• _WHAT YOU HAVE TO DO_: Reproduce the material in full, unchanged.
################
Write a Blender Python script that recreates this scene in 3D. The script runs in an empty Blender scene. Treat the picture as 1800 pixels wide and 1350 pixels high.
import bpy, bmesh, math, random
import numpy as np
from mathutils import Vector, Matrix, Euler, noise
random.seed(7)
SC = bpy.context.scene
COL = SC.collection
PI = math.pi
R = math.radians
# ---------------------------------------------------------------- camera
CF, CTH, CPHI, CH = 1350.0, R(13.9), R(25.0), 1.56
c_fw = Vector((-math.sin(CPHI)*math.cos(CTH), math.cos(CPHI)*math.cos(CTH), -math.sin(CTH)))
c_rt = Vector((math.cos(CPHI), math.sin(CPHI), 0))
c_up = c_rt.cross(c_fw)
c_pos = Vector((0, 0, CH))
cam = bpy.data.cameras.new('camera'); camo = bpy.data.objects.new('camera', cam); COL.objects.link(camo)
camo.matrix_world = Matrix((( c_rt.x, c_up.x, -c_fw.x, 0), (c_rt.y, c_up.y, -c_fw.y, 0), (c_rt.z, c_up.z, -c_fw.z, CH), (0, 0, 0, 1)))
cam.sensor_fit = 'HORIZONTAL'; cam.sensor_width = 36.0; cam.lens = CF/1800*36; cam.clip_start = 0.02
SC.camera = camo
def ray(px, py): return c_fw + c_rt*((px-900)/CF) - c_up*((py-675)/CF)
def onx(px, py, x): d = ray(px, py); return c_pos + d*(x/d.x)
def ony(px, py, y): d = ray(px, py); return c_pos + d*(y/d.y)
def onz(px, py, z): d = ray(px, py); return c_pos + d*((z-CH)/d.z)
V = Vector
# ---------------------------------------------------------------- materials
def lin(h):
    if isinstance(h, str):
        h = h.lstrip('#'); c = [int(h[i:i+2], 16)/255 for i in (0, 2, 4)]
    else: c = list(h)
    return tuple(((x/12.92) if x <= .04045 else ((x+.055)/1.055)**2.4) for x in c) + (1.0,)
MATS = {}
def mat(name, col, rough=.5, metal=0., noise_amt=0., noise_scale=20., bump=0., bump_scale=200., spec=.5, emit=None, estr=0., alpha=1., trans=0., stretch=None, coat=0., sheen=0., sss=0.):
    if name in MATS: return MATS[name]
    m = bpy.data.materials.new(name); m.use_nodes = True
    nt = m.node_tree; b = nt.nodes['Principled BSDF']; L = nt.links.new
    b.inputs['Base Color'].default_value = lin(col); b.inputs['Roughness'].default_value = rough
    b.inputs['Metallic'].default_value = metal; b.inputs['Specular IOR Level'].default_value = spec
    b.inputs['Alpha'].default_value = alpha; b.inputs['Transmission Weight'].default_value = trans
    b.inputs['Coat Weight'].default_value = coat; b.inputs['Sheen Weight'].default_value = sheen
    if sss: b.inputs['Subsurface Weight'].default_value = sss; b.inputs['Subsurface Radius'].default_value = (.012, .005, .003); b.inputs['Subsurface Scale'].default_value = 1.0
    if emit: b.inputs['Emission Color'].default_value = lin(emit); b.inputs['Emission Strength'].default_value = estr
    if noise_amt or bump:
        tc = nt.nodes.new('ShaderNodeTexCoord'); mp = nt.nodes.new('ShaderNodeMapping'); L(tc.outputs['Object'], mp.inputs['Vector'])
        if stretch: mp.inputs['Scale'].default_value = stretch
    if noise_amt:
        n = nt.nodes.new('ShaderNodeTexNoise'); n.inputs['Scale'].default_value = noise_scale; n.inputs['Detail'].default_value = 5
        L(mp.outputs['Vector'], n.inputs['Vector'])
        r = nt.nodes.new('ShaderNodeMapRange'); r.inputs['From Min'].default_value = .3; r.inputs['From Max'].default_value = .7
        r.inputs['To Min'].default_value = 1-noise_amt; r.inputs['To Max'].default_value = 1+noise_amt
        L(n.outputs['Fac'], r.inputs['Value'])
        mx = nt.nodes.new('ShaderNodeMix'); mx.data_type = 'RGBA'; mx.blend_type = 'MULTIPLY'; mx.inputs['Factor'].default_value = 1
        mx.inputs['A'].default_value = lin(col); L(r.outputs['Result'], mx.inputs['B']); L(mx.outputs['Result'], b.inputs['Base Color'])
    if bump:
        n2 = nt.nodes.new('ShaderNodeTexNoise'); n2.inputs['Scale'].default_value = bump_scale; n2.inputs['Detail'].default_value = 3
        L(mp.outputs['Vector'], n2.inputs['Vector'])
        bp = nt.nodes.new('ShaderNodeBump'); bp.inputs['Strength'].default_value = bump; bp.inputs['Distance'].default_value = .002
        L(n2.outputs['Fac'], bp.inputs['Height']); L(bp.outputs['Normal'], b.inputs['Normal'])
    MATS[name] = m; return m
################
• _ANSWER FOR THE TASK_:
Write a Blender Python script that recreates this scene in 3D. The script runs in an empty Blender scene. Treat the picture as 1800 pixels wide and 1350 pixels high.
import bpy, bmesh, math, random
import numpy as np
from mathutils import Vector, Matrix, Euler, noise
random.seed(7)
SC = bpy.context.scene
COL = SC.collection
PI = math.pi
R = math.radians
# ---------------------------------------------------------------- camera
CF, CTH, CPHI, CH = 1350.0, R(13.9), R(25.0), 1.56
c_fw = Vector((-math.sin(CPHI)*math.cos(CTH), math.cos(CPHI)*math.cos(CTH), -math.sin(CTH)))
c_rt = Vector((math.cos(CPHI), math.sin(CPHI), 0))
c_up = c_rt.cross(c_fw)
c_pos = Vector((0, 0, CH))
cam = bpy.data.cameras.new('camera'); camo = bpy.data.objects.new('camera', cam); COL.objects.link(camo)
camo.matrix_world = Matrix((( c_rt.x, c_up.x, -c_fw.x, 0), (c_rt.y, c_up.y, -c_fw.y, 0), (c_rt.z, c_up.z, -c_fw.z, CH), (0, 0, 0, 1)))
cam.sensor_fit = 'HORIZONTAL'; cam.sensor_width = 36.0; cam.lens = CF/1800*36; cam.clip_start = 0.02
SC.camera = camo
def ray(px, py): return c_fw + c_rt*((px-900)/CF) - c_up*((py-675)/CF)
def onx(px, py, x): d = ray(px, py); return c_pos + d*(x/d.x)
def ony(px, py, y): d = ray(px, py); return c_pos + d*(y/d.y)
def onz(px, py, z): d = ray(px, py); return c_pos + d*((z-CH)/d.z)
V = Vector
# ---------------------------------------------------------------- materials
def lin(h):
    if isinstance(h, str):
        h = h.lstrip('#'); c = [int(h[i:i+2], 16)/255 for i in (0, 2, 4)]
    else: c = list(h)
    return tuple(((x/12.92) if x <= .04045 else ((x+.055)/1.055)**2.4) for x in c) + (1.0,)
MATS = {}
def mat(name, col, rough=.5, metal=0., noise_amt=0., noise_scale=20., bump=0., bump_scale=200., spec=.5, emit=None, estr=0., alpha=1., trans=0., stretch=None, coat=0., sheen=0., sss=0.):
    if name in MATS: return MATS[name]
    m = bpy.data.materials.new(name); m.use_nodes = True
    nt = m.node_tree; b = nt.nodes['Principled BSDF']; L = nt.links.new
    b.inputs['Base Color'].default_value = lin(col); b.inputs['Roughness'].default_value = rough
    b.inputs['Metallic'].default_value = metal; b.inputs['Specular IOR Level'].default_value = spec
    b.inputs['Alpha'].default_value = alpha; b.inputs['Transmission Weight'].default_value = trans
    b.inputs['Coat Weight'].default_value = coat; b.inputs['Sheen Weight'].default_value = sheen
    if sss: b.inputs['Subsurface Weight'].default_value = sss; b.inputs['Subsurface Radius'].default_value = (.012, .005, .003); b.inputs['Subsurface Scale'].default_value = 1.0
    if emit: b.inputs['Emission Color'].default_value = lin(emit); b.inputs['Emission Strength'].default_value = estr
    if noise_amt or bump:
        tc = nt.nodes.new('ShaderNodeTexCoord'); mp = nt.nodes.new('ShaderNodeMapping'); L(tc.outputs['Object'], mp.inputs['Vector'])
        if stretch: mp.inputs['Scale'].default_value = stretch
    if noise_amt:
        n = nt.nodes.new('ShaderNodeTexNoise'); n.inputs['Scale'].default_value = noise_scale; n.inputs['Detail'].default_value = 5
        L(mp.outputs['Vector'], n.inputs['Vector'])
        r = nt.nodes.new('ShaderNodeMapRange'); r.inputs['From Min'].default_value = .3; r.inputs['From Max'].default_value = .7
        r.inputs['To Min'].default_value = 1-noise_amt; r.inputs['To Max'].default_value = 1+noise_amt
        L(n.outputs['Fac'], r.inputs['Value'])
        mx = nt.nodes.new('ShaderNodeMix'); mx.data_type = 'RGBA'; mx.blend_type = 'MULTIPLY'; mx.inputs['Factor'].default_value = 1
        mx.inputs['A'].default_value = lin(col); L(r.outputs['Result'], mx.inputs['B']); L(mx.outputs['Result'], b.inputs['Base Color'])
    if bump:
        n2 = nt.nodes.new('ShaderNodeTexNoise'); n2.inputs['Scale'].default_value = bump_scale; n2.inputs['Detail'].default_value = 3
        L(mp.outputs['Vector'], n2.inputs['Vector'])
        bp = nt.nodes.new('ShaderNodeBump'); bp.inputs['Strength'].default_value = bump; bp.inputs['Distance'].default_value = .002
        L(n2.outputs['Fac'], bp.inputs['Height']); L(bp.outputs['Normal'], b.inputs['Normal'])
    MATS[name] = m; return m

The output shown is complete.